THE REQUEST >> Give the data again exactly as written, skipping any pictures.

SOURCE MATERIAL >>
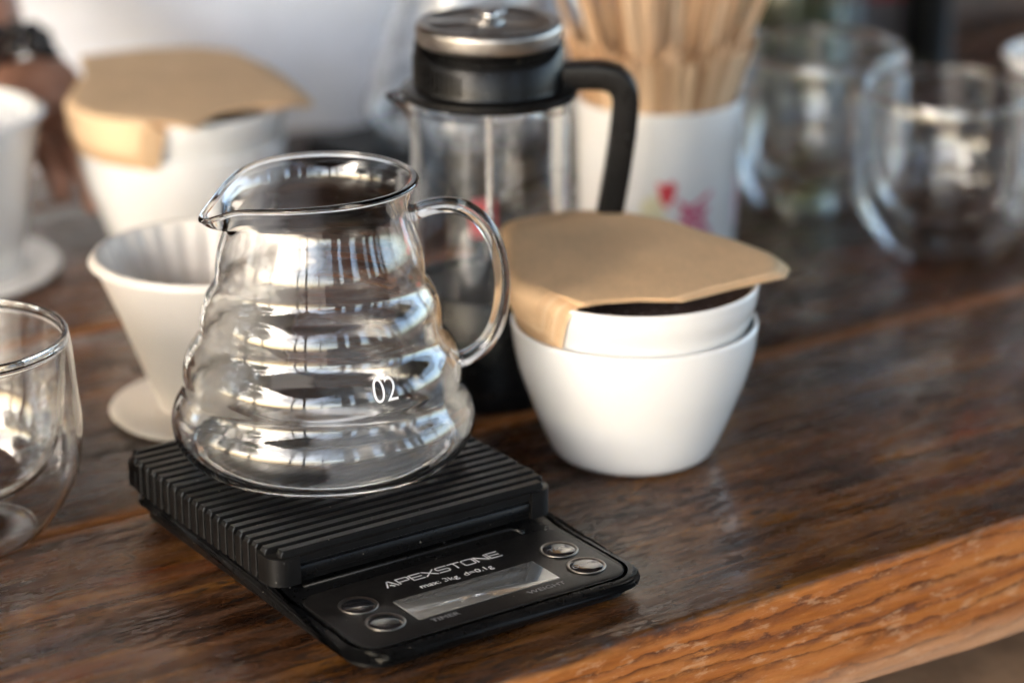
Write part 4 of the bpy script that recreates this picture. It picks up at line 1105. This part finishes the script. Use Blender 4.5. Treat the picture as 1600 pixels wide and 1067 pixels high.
# bracelet of dark beads
wv = np.array(wr); dr = wv - np.array(el); dr /= np.linalg.norm(dr); a1 = np.cross(dr, (0, 0, 1)); a1 /= np.linalg.norm(a1); a2 = np.cross(dr, a1)
brc = empty('bracelet', tuple(wv - dr * 1.0)); brc.parent = person
bme = None
for row in (0, 1):
    for k in range(15):
        a = 2 * PI * k / 15 + row * 0.2; p_ = (a1 * math.cos(a) * 3.0 + a2 * math.sin(a) * 3.0 + dr * 1.2 * row)
        if bme is None:
            V, F = lathe([(0, -.62), (.43, -.45), (.62, 0), (.43, .45), (0, .62)], 14); o = mesh('bead', V, F, M_BEAD, brc); bme = o.data
        else: o = bpy.data.objects.new('bead', bme); link(o, brc)
        o.location = Vector(p_) * S

# ================================================================== SHELTER, WALL AND GARDEN AROUND THE STALL, PIECES ADDED FOR REFLECTIONS
shel = empty('stall_canopy', (0, 0, 0), TH)
tag(shel, 'dark timber canopy roof on posts over the coffee table', 'canopy')
MB().box(-230, 560, -190, 330, 165, 169).build('roof', M_DARKWOOD, shel, smooth=False)
for x in range(-220, 550, 60): MB().box(x, x + 6, -188, 328, 153, 165).build('beam', M_DARKWOOD, shel, smooth=False)
for x, y in ((-222, -180), (540, -180), (-222, 316), (540, 316)): MB().box(x, x + 10, y, y + 10, -76, 153).build('post', M_DARKWOOD, shel, smooth=False)
wall = empty('plank_wall', (0, 0, 0), TH); tag(wall, 'dark brown plank wall far behind the table', 'wall')
for i in range(50):
    x = -320 + i * 18
    MB().box(x, x + 17.8, 300 + (i % 2) * .6, 303, -76, 150).build('plank', M_DARKWOOD, wall, smooth=False)
reflection_wall = empty('plank_wall', (0, 0, 0), TH); tag(reflection_wall, 'unseen dark plank wall added behind the photographer, gaps shaping light and reflections', 'wall')
GAPS = (0, 1, 2, 5, 9, 10, 14, 17, 18, 21)  # wall is an added, unseen shape; gaps set reflections and brighten the bowls
for i in range(24):
    x = -75 + i * 17
    zt = 150
    if i in GAPS:
        MB().box(x, x + 16.8, -173, -170, -76, 25).build('plank', M_DARKWOOD, reflection_wall, smooth=False)
        MB().box(x, x + 16.8, -173, -170, 130, 150).build('plank', M_DARKWOOD, reflection_wall, smooth=False)
        continue
    MB().box(x, x + 16.8, -173 - (i % 2) * .5, -170, -76, zt).build('plank', M_DARKWOOD, reflection_wall, smooth=False)
ct = empty('cream_reflector', (0, 0, 0), TH); tag(ct, 'unseen cream slab on legs added behind the photographer for a pale reflection', 'table')  # unseen cream shape added for the pale reflection low in the carafe
MB().box(40, 150, -150, -90, -4, 0).build('cream_slab', simple('cream_paint', (0.72, 0.66, 0.54), 0.5), ct, smooth=False)
for x, y in ((43, -147), (141, -147), (43, -99), (141, -99)): MB().box(x, x + 6, y, y + 6, -76, -4).build('leg', M_DARKWOOD, ct, smooth=False)

def leafmat(name, c0, c1):
    m, nt, b = newmat(name); v = coords(nt, (0.02, 0.02, 0.02))
    nt.links.new(ramp(nt, noise(nt, v, 1.0, 4), [(0.35, c0), (0.65, c1)]), b.inputs['Base Color']); b.inputs['Roughness'].default_value = 0.45
    return m
M_LEAF = leafmat('leaves', (0.035, 0.07, 0.015), (0.10, 0.16, 0.03)); M_BARK = simple('bark', (0.09, 0.06, 0.04), 0.9, nscale=0.1)
def tree(x, y, h, r, seed, label):
    rs = np.random.RandomState(seed); root = empty('tree', (x, y, -76)); tag(root, label, 'tree', 'trees in front of the stall')
    pts = catmull([(0, 0, 0), (rs.uniform(-10, 10), 5, h * .3), (rs.uniform(-20, 20), rs.uniform(-15, 15), h * .6), (0, 0, h * .85)], 4)
    V, F = sweep(pts, circ(16, 9), ref=(0, 1, 0.01), scale=lambda t: 1.2 - 0.9 * t); mb = MB().add(V, F)
    for k in range(7):
        a = rs.uniform(0, 2*PI); z0 = h * rs.uniform(.35, .7); V, F = sweep(catmull([(0, 0, z0), (r*.4*math.cos(a), r*.4*math.sin(a), z0 + h*.1), (r*.8*math.cos(a), r*.8*math.sin(a), z0 + h*.2)], 3), circ(6, 6), ref=(0.1, 0.2, 1), scale=lambda t: 1 - .8*t); mb.add(V, F)
    mb.build('trunk', M_BARK, root)
    n_c, n_l = 46, 85
    cen = rs.normal(size=(n_c, 3)); cen /= np.linalg.norm(cen, axis=1)[:, None]; cen *= (rs.uniform(.45, 1, n_c) ** .5)[:, None] * np.array([r, r, h * .30]); cen[:, 2] += h * .72
    c = np.repeat(cen, n_l, 0) + rs.normal(size=(n_c * n_l, 3)) * r * 0.16
    n = len(c); a = rs.normal(size=(n, 3)); a /= np.linalg.norm(a, axis=1)[:, None]; b = np.cross(a, rs.normal(size=(n, 3))); b /= np.linalg.norm(b, axis=1)[:, None]
    s_ = rs.uniform(4, 8, n)[:, None]
    V = np.stack([c - a * s_, c + b * s_ * .45, c + a * s_, c - b * s_ * .45], 1).reshape(-1, 3)
    me = bpy.data.meshes.new('crown'); me.from_pydata((V * S).tolist(), [], np.arange(4 * n).reshape(-1, 4).tolist()); me.materials.append(M_LEAF)
    o = bpy.data.objects.new('crown', me); link(o, root)
for i, (x, y, h, r) in enumerate(((-620, -380, 520, 190), (-330, -760, 620, 230), (330, -820, 560, 220), (760, -420, 500, 190), (-900, 150, 520, 210), (60, -1250, 700, 280), (-318, -15, 285, 105))):
    tree(x, y, h, r, 11 + i, ('leafy tree off to the left of the stall', 'broad leafy tree behind the photographer, left', 'leafy tree behind the photographer, right', 'leafy tree off to the right of the stall', 'leafy tree far left beside the stall', 'tallest leafy tree far behind the photographer', 'small unseen leafy tree added left of the stall to break up reflections')[i])  # last tree is added close by so its leaves break up reflected sky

OUTPUT OF THE TASK >>
Write part 4 of the bpy script that recreates this picture. It picks up at line 1105. This part finishes the script. Use Blender 4.5. Treat the picture as 1600 pixels wide and 1067 pixels high.
# bracelet of dark beads
wv = np.array(wr); dr = wv - np.array(el); dr /= np.linalg.norm(dr); a1 = np.cross(dr, (0, 0, 1)); a1 /= np.linalg.norm(a1); a2 = np.cross(dr, a1)
brc = empty('bracelet', tuple(wv - dr * 1.0)); brc.parent = person
bme = None
for row in (0, 1):
    for k in range(15):
        a = 2 * PI * k / 15 + row * 0.2; p_ = (a1 * math.cos(a) * 3.0 + a2 * math.sin(a) * 3.0 + dr * 1.2 * row)
        if bme is None:
            V, F = lathe([(0, -.62), (.43, -.45), (.62, 0), (.43, .45), (0, .62)], 14); o = mesh('bead', V, F, M_BEAD, brc); bme = o.data
        else: o = bpy.data.objects.new('bead', bme); link(o, brc)
        o.location = Vector(p_) * S

# ================================================================== SHELTER, WALL AND GARDEN AROUND THE STALL, PIECES ADDED FOR REFLECTIONS
shel = empty('stall_canopy', (0, 0, 0), TH)
tag(shel, 'dark timber canopy roof on posts over the coffee table', 'canopy')
MB().box(-230, 560, -190, 330, 165, 169).build('roof', M_DARKWOOD, shel, smooth=False)
for x in range(-220, 550, 60): MB().box(x, x + 6, -188, 328, 153, 165).build('beam', M_DARKWOOD, shel, smooth=False)
for x, y in ((-222, -180), (540, -180), (-222, 316), (540, 316)): MB().box(x, x + 10, y, y + 10, -76, 153).build('post', M_DARKWOOD, shel, smooth=False)
wall = empty('plank_wall', (0, 0, 0), TH); tag(wall, 'dark brown plank wall far behind the table', 'wall')
for i in range(50):
    x = -320 + i * 18
    MB().box(x, x + 17.8, 300 + (i % 2) * .6, 303, -76, 150).build('plank', M_DARKWOOD, wall, smooth=False)
reflection_wall = empty('plank_wall', (0, 0, 0), TH); tag(reflection_wall, 'unseen dark plank wall added behind the photographer, gaps shaping light and reflections', 'wall')
GAPS = (0, 1, 2, 5, 9, 10, 14, 17, 18, 21)  # wall is an added, unseen shape; gaps set reflections and brighten the bowls
for i in range(24):
    x = -75 + i * 17
    zt = 150
    if i in GAPS:
        MB().box(x, x + 16.8, -173, -170, -76, 25).build('plank', M_DARKWOOD, reflection_wall, smooth=False)
        MB().box(x, x + 16.8, -173, -170, 130, 150).build('plank', M_DARKWOOD, reflection_wall, smooth=False)
        continue
    MB().box(x, x + 16.8, -173 - (i % 2) * .5, -170, -76, zt).build('plank', M_DARKWOOD, reflection_wall, smooth=False)
ct = empty('cream_reflector', (0, 0, 0), TH); tag(ct, 'unseen cream slab on legs added behind the photographer for a pale reflection', 'table')  # unseen cream shape added for the pale reflection low in the carafe
MB().box(40, 150, -150, -90, -4, 0).build('cream_slab', simple('cream_paint', (0.72, 0.66, 0.54), 0.5), ct, smooth=False)
for x, y in ((43, -147), (141, -147), (43, -99), (141, -99)): MB().box(x, x + 6, y, y + 6, -76, -4).build('leg', M_DARKWOOD, ct, smooth=False)

def leafmat(name, c0, c1):
    m, nt, b = newmat(name); v = coords(nt, (0.02, 0.02, 0.02))
    nt.links.new(ramp(nt, noise(nt, v, 1.0, 4), [(0.35, c0), (0.65, c1)]), b.inputs['Base Color']); b.inputs['Roughness'].default_value = 0.45
    return m
M_LEAF = leafmat('leaves', (0.035, 0.07, 0.015), (0.10, 0.16, 0.03)); M_BARK = simple('bark', (0.09, 0.06, 0.04), 0.9, nscale=0.1)
def tree(x, y, h, r, seed, label):
    rs = np.random.RandomState(seed); root = empty('tree', (x, y, -76)); tag(root, label, 'tree', 'trees in front of the stall')
    pts = catmull([(0, 0, 0), (rs.uniform(-10, 10), 5, h * .3), (rs.uniform(-20, 20), rs.uniform(-15, 15), h * .6), (0, 0, h * .85)], 4)
    V, F = sweep(pts, circ(16, 9), ref=(0, 1, 0.01), scale=lambda t: 1.2 - 0.9 * t); mb = MB().add(V, F)
    for k in range(7):
        a = rs.uniform(0, 2*PI); z0 = h * rs.uniform(.35, .7); V, F = sweep(catmull([(0, 0, z0), (r*.4*math.cos(a), r*.4*math.sin(a), z0 + h*.1), (r*.8*math.cos(a), r*.8*math.sin(a), z0 + h*.2)], 3), circ(6, 6), ref=(0.1, 0.2, 1), scale=lambda t: 1 - .8*t); mb.add(V, F)
    mb.build('trunk', M_BARK, root)
    n_c, n_l = 46, 85
    cen = rs.normal(size=(n_c, 3)); cen /= np.linalg.norm(cen, axis=1)[:, None]; cen *= (rs.uniform(.45, 1, n_c) ** .5)[:, None] * np.array([r, r, h * .30]); cen[:, 2] += h * .72
    c = np.repeat(cen, n_l, 0) + rs.normal(size=(n_c * n_l, 3)) * r * 0.16
    n = len(c); a = rs.normal(size=(n, 3)); a /= np.linalg.norm(a, axis=1)[:, None]; b = np.cross(a, rs.normal(size=(n, 3))); b /= np.linalg.norm(b, axis=1)[:, None]
    s_ = rs.uniform(4, 8, n)[:, None]
    V = np.stack([c - a * s_, c + b * s_ * .45, c + a * s_, c - b * s_ * .45], 1).reshape(-1, 3)
    me = bpy.data.meshes.new('crown'); me.from_pydata((V * S).tolist(), [], np.arange(4 * n).reshape(-1, 4).tolist()); me.materials.append(M_LEAF)
    o = bpy.data.objects.new('crown', me); link(o, root)
for i, (x, y, h, r) in enumerate(((-620, -380, 520, 190), (-330, -760, 620, 230), (330, -820, 560, 220), (760, -420, 500, 190), (-900, 150, 520, 210), (60, -1250, 700, 280), (-318, -15, 285, 105))):
    tree(x, y, h, r, 11 + i, ('leafy tree off to the left of the stall', 'broad leafy tree behind the photographer, left', 'leafy tree behind the photographer, right', 'leafy tree off to the right of the stall', 'leafy tree far left beside the stall', 'tallest leafy tree far behind the photographer', 'small unseen leafy tree added left of the stall to break up reflections')[i])  # last tree is added close by so its leaves break up reflected sky